There's a significant amount of selection bias gong on at these forums: it's understandable that we hear a lot from guys like landtuna and Dave who have problems with DTV reception, but relatively little from those of us who've had good DTV experiences. Happy viewers don't complain, after all. (And on the professional level, the work we put into DTV education at WXXI in Rochester seems to have paid off: the vast majority of our OTA viewers have managed to keep getting our signals, and anecdotally we're hearing about an increasing number of them ditching cable, especially given that we can now offer them three channels of programming instead of one.)
My personal experiences here at home in Rochester have been very good as well. Like many Rochester viewers, I'm so close to the local TV tower farm (less than a mile) that analog reception was always questionable here - plenty of RF, but gobs of multipath along with it. Once I figured out how to sufficiently attenuate the signals reaching my TVs, I've replaced five ghosty analog signals with ten solid, clean digital signals, including over-the-air CW that we didn't get in the analog era. (My upstate NY neighbors in places like Elmira and Watertown have done even better in the digital era, getting local OTA CBS, Fox, PBS and CW service they didn't enjoy in the analog years.)

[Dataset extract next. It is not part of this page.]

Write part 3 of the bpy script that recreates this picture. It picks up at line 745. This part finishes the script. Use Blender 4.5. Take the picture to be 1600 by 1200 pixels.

I travel a lot, and aircheck local TV as I go, and so I've had the chance to watch local DTV signals all over the country in the last few years. There are certainly problem spots out there - the combination of VHF signals and the Las Vegas Strip comes to mind as a particularly bad one, and the Vs in Los Angeles are pretty rough, too - but I have a big pile of DVDs here that will testify that in most parts of the country where I've been traveling, the combination of a decent antenna (I travel with the Terk HDTVi) and a decent receiver yields pictures that are of a much higher quality than my traveling OTA reception in the analog days - or of the hotel cable, which I now largely ignore as I travel. (There are exceptions, of course: I spent a night in Winslow, Arizona this past spring, and without cable there'd be no TV there at all; on the flipside, I was in Santa Fe, NM a few nights before that, and was watching nice solid pictures from even the LPTVs on Albuquerque's Sandia Crest, 60 miles away.)
And for those of us willing (and able) to bother with external antennas, DTV has been a boon in another way: I could always see most of the Buffalo (65 miles west) and Syracuse (70 miles east) signals from here in Rochester, but only through a haze of snow and ignition noise. With DTV and the move to UHF, those signals aren't always in 100%, but when they are (90-95% for most of them), they provide clear HD pictures that make a nice alternative to my local affiliates when they're preempting network fare.
None of this is meant to minimize the very real problems that some viewers are having with reception...just to point out that there are lots of other DTV stories out there that don't get discussed much on these forums.